Heat pumps are good for your wallet—and the world.

They’re the cheapest and most efficient way to handle both heating and cooling for your home, no matter where you live. They’re also better for the environment. In fact, most experts agree they’re one of the best ways for homeowners to reduce their carbon footprint and reap the benefits of a greener future without sacrificing comfort. In other words, they’re a win-win.“We’ve come to see climate solutions like paper straws as being something worse than what we’re used to. But there are some places where everyone benefits, and I think heat pumps are a good example of that,” said Alexander Gard-Murray, PhD, a political economist at Brown University and co-author of 3H Hybrid Heat Homes: An Incentive Program to Electrify Space Heating and Reduce Energy Bills in American Homes. “They’re quieter. They offer more control. And at the same time, they’re going to reduce our energy demand and our greenhouse gas emissions. So it’s not just savings. It’s a quality-of-life improvement.”

But it can still feel daunting to pick the heat pump that’s right for you, or even to know where to start looking. We can help.

What is a heat pump, anyway?

“A heat pump is probably the biggest thing that consumers can do to help fight the climate crisis,” said Amy Boyd, director of policy for the Acadia Center, a regional research and advocacy organization focusing on clean-energy policy in the Northeast. Heat pumps also happen to rank among the quietest and most comfortable options available for home heating and cooling.

Heat pumps are essentially two-way air conditioners. In the summertime, they work like any other AC unit, removing heat from the air inside and pushing cooled air back into the room. In the cooler months, they do the opposite, drawing heat energy from the air outside and moving it into your home to warm things up. The process is especially efficient, using half as much energy on average than other electric home-heating sources. Or, as David Yuill of the University of Nebraska–Lincoln told us, “You put in a watt of electricity and get four watts out of it. It’s like magic.”

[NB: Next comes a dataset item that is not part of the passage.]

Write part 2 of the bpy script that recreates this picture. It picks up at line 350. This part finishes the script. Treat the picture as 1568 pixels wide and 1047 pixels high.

Unlike magic, however, there’s actually a very simple explanation for this result: Heat pumps have only to move heat, instead of generating it by combusting a fuel source. Even the most efficient gas-powered furnace or boiler never converts 100% of its fuel into heat; it’s always going to lose something in the conversion process. A good electric-resistance heater gives you 100% efficiency, but it still has to burn watts to produce that heat, whereas a heat pump just moves the heat. A heat pump can save you, on average, nearly $1,000 (6,200 kWh) a year compared with oil heat, or about $500 (3,000 kWh) compared with electrical heating, according to the US Department of Energy.

In states where the energy grid is increasingly reliant on renewables, electric heat pumps also emit less carbon than other heating and cooling options, all while providing two to five times more heating energy than the energy you put into it, on average. As a result, a heat pump is an environmentally friendly HVAC system that’s good for your wallet, as well. Most heat pumps also use inverter technology, which lets the compressor run at more nuanced and variable speeds, so you’re using only the exact amount of energy necessary to maintain comfort.

Who is this for?

Almost any homeowner could potentially benefit from a heat pump. Consider the case of Mike Ritter, who moved into a 100-year-old two-family home in Boston’s Dorchester neighborhood with his family in 2016. Ritter knew the boiler was running on fumes even before he bought the house, and he knew they’d have to replace it soon enough. After getting a few quotes from contractors, he was left with two options: He could spend $6,000 to install a new fossil-fuel-based gas tank in the basement, or he could get a heat pump. Although the overall cost of the heat pump looked to be about five times higher on paper, the heat pump also came with a $6,000 rebate and a seven-year, zero-interest loan to cover the rest of the cost, thanks to Massachusetts’s statewide incentive program to encourage heat pump conversion.

Once he did the math—comparing the soaring costs of natural gas with those of electricity, as well as factoring in the environmental impact, alongside the monthly payments—the choice was clear.

“Honestly, we were shocked that we could do it,” said Ritter, a freelance photographer, after four years of heat pump ownership. “We don’t make doctor or lawyer money, and we wouldn’t have expected to be the kind of people with central heating and cooling in their house. But there’s a million ways you can spread out the costs and get rebates and get energy credits. It’s not much more than what you’re already spending on energy right now.”

Despite all the benefits, there are nearly twice as many Americans buying one-way ACs or other inefficient systems than there are buying heat pumps each year, according to Alexander Gard-Murray’s research. After all, when your old system fails, it’s logical to simply replace what was there before, as the Ritters might have. We hope this guide can help you plan and budget for a true upgrade. Otherwise, you’ll be stuck with another inefficient, carbon-intensive HVAC for the next decade. And that’s not good for anyone.